O ESVAZIAMENTO DA EXISTÊNCIA E A BELEZA DA DIVERSIDADE – Catiorros, de Halima Ouardiri (Marrocos)

por Gustavo Furtuoso

Eles entram em filas, comem, brincam, tomam sol, fazem sexo, dormem, vivem. O paralelismo criado entre a situação de 750 cães de rua resgatados no Marrocos e aquela dos milhões de refugiados que sofrem com a crise de imigração mundial é feito de forma sutil e alegórica em Catiorros. O filme torna nítidas as semelhanças entre o comportamento dos animais e de nossas próprias ações enquanto indivíduos que tentam conviver em meio a um coletivo, sob condições momentâneas que de repente passam a definir seu modo de vida.

Os planos longos despertam nossa curiosidade para desvendar mais sobre aquele lugar do qual não temos nenhum contexto. Acompanhamos como é a vida desses cães, como se adaptaram a um local novo, superlotado, com limitações e hierarquias impostas e sem previsão ou garantia de mudança. O olhar contemplativo empregado por Halima Ouardini nos faz perceber o tempo do filme como um tempo de espera. Por um lar, pela comida, pelo banho de sol.

Mas essa espera dos cães é apenas símbolo para uma espera muito mais dolorosa, por ser consciente. Enquanto os animais vivem no instante presente, o ser humano tem a capacidade de acessar o passado pela memória e fazer projeções para o futuro, criar expectativas, alimentar esperanças. Seja por estar fugindo da guerra, de perseguições políticas ou de condições precárias de vida, o drama dos refugiados se intensifica ao entrar nesse estado suspenso, dependente de forças externas e submetido a elas. Lá, ficam alienados de suas vidas, pessoas e paisagens e em contato com pessoas de diferentes locais, culturas e que de repente se vêem compartilhando um mesmo espaço.

A primeira e única vez em que ouvimos uma voz humana acontece já ao final do filme, através de um aparelho de rádio. Os dados enunciados por um representante das Nações Unidas sobre estatísticas de refugiados ancoram a situação mostrada na realidade, explicitando as relações da alegoria representada.
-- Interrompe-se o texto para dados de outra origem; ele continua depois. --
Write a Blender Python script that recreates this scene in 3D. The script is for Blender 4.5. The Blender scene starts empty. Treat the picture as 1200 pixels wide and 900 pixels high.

Fora isso, a presença humana é mínima. Não mais que gestos protocolares de manutenção do espaço, com os funcionários trocando a comida dos cães ou os levando de uma ala à outra.

Antes mesmo de articular qualquer desses argumentos, entretanto, Catiorros opta por mostrar a beleza desses cães, dos quais todos são – como chamamos no Brasil –  “vira-latas”, resultados da mistura de pelo menos duas raças distintas. As formas, cores, pelagens e tamanhos inundam a tela desde o primeiro plano, numa diversidade que se faz presente de maneira central.

A existência suspensa dos cães no abrigo reflete o não pertencimento vivenciado pelos refugiados, impedidos de fazer planos ou projetar um futuro até que possam ser repatriados. O olhar paciente do filme cria momentos de contemplação, enquanto a rotina dos animais pode proporcionar identificações e reflexões acerca do comportamento do homem imerso em sociedades com regras e valores que determinam suas ações e, sobretudo, o espaço que ele pode ocupar.